» **Available data**
-- Begin --

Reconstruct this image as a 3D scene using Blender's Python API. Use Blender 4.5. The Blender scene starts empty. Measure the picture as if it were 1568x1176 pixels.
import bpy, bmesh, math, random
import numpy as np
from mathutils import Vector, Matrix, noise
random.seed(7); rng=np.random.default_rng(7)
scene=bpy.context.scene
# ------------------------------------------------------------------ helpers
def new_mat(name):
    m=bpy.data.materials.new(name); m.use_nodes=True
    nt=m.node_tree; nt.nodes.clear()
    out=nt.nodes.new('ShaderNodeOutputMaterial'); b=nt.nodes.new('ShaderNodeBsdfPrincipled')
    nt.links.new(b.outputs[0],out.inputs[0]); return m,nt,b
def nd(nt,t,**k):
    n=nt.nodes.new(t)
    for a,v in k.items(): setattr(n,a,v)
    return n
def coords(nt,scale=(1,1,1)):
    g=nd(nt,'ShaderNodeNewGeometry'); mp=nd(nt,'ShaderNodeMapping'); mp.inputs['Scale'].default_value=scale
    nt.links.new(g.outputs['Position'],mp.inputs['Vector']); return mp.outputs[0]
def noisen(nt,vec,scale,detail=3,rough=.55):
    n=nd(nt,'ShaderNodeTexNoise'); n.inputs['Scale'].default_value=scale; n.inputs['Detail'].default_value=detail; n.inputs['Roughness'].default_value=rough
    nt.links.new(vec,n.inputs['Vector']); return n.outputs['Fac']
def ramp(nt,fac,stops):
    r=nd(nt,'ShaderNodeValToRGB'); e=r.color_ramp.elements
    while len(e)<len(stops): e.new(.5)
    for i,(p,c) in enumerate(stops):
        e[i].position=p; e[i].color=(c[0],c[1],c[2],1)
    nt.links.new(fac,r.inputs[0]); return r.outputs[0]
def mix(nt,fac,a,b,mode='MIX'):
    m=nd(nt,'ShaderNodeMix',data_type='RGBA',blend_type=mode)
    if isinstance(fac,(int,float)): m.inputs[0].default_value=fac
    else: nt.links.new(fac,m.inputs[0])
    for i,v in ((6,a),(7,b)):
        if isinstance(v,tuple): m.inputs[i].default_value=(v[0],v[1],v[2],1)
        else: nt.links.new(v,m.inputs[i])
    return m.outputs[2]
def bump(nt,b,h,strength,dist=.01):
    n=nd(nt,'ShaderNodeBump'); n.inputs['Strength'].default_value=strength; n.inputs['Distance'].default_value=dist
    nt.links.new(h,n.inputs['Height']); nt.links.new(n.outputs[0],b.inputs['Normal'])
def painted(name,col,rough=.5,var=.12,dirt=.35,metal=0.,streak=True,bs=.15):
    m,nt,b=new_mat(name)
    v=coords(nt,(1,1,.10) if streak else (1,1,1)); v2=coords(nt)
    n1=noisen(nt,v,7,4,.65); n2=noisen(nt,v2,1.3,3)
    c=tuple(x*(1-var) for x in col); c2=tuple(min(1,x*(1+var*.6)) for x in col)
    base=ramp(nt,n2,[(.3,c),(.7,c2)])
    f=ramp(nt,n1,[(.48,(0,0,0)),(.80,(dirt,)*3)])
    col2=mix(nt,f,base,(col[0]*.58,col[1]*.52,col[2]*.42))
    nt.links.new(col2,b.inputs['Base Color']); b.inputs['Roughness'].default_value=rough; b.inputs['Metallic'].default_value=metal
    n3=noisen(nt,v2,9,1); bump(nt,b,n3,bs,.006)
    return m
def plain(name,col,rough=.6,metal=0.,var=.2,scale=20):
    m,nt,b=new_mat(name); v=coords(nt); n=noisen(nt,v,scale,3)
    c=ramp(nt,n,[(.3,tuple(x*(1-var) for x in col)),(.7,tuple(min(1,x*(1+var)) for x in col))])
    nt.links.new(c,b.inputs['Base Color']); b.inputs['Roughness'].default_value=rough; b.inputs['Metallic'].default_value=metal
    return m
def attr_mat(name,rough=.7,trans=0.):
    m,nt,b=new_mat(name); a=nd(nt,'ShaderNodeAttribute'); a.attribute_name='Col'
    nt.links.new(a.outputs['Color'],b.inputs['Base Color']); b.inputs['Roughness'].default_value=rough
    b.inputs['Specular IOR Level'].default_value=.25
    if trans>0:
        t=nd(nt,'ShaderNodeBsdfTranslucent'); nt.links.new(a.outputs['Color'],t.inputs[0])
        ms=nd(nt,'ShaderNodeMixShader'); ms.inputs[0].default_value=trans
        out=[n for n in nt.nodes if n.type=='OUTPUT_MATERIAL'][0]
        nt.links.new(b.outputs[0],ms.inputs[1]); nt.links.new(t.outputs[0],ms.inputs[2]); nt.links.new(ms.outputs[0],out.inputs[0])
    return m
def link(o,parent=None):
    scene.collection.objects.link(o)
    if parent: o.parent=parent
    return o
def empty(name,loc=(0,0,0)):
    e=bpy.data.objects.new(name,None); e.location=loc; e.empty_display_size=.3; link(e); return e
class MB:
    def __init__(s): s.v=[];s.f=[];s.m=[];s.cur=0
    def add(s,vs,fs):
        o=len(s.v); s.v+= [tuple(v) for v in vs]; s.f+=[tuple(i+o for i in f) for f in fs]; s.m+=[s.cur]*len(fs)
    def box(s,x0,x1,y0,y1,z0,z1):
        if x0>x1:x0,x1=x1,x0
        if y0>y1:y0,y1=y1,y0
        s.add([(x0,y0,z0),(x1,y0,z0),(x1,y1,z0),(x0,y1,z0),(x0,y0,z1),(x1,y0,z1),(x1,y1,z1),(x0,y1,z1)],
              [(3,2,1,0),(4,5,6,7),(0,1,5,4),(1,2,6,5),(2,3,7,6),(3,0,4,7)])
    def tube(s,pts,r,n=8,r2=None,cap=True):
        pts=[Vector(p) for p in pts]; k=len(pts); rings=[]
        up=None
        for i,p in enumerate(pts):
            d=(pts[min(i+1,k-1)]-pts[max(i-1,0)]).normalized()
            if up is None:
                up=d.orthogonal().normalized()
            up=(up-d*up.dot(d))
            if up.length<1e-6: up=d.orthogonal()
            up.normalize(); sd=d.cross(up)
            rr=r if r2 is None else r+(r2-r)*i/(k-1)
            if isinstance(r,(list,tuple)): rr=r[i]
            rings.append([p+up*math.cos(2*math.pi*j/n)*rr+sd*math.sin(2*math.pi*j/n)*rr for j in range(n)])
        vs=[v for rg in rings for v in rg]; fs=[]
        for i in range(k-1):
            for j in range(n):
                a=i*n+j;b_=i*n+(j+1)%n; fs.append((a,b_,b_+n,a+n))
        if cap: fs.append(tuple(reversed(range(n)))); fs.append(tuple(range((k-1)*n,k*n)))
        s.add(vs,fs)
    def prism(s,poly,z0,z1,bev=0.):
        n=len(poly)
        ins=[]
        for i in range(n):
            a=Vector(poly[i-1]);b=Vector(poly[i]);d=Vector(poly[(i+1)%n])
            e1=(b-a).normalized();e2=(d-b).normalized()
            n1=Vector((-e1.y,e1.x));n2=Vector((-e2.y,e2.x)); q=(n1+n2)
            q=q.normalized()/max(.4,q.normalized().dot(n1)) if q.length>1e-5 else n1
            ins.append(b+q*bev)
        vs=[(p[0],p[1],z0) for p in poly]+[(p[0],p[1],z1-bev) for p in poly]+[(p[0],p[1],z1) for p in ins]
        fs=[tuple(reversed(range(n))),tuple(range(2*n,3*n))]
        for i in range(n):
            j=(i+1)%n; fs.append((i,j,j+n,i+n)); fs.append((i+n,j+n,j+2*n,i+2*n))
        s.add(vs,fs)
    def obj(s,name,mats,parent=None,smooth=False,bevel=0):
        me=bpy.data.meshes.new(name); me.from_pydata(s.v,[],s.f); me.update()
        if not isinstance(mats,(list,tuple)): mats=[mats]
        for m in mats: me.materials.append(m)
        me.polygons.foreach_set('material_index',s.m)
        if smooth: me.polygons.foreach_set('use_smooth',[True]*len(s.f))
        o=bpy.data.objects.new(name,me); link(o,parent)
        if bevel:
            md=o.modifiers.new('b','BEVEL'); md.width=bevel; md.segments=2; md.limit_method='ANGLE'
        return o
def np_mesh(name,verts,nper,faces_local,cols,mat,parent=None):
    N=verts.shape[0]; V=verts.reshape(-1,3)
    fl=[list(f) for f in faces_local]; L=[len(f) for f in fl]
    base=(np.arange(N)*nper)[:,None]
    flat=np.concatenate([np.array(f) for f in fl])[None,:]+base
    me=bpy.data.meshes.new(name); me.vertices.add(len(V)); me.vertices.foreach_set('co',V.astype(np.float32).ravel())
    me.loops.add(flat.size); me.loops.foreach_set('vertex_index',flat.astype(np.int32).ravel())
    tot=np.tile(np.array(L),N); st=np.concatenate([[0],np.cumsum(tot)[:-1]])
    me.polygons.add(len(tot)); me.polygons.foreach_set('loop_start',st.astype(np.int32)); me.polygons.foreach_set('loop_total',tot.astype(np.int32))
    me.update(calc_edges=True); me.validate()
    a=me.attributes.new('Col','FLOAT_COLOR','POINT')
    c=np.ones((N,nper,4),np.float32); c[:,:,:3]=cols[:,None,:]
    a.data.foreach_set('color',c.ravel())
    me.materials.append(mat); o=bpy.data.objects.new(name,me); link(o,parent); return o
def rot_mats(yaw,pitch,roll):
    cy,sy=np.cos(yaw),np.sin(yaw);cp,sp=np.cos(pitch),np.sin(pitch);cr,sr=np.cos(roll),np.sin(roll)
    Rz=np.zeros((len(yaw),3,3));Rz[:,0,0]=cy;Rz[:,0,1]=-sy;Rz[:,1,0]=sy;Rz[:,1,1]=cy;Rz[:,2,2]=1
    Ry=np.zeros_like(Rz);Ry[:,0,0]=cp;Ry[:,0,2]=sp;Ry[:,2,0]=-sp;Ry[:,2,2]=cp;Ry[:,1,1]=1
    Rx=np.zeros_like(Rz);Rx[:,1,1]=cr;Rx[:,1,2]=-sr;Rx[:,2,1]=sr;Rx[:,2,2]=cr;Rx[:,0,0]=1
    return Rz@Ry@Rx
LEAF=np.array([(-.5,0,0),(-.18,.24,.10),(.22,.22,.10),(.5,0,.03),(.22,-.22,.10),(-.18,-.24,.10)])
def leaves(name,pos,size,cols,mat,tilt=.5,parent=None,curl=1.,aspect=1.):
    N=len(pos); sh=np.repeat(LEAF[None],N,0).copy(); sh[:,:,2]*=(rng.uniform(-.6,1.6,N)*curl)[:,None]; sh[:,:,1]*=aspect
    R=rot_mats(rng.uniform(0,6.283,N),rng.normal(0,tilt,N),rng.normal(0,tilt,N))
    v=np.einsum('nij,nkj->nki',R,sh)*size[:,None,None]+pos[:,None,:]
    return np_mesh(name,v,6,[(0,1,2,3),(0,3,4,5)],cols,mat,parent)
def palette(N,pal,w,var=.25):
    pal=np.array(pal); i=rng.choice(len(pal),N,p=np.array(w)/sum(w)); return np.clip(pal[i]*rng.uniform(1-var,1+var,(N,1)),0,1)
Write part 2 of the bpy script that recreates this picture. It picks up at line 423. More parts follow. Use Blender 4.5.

-- End --

» **Task to complete**
From the entries above, collect every line with the string "scene" in it.

» **Response to the task**
Reconstruct this image as a 3D scene using Blender's Python API. Use Blender 4.5. The Blender scene starts empty. Measure the picture as if it were 1568x1176 pixels.
scene=bpy.context.scene
    scene.collection.objects.link(o)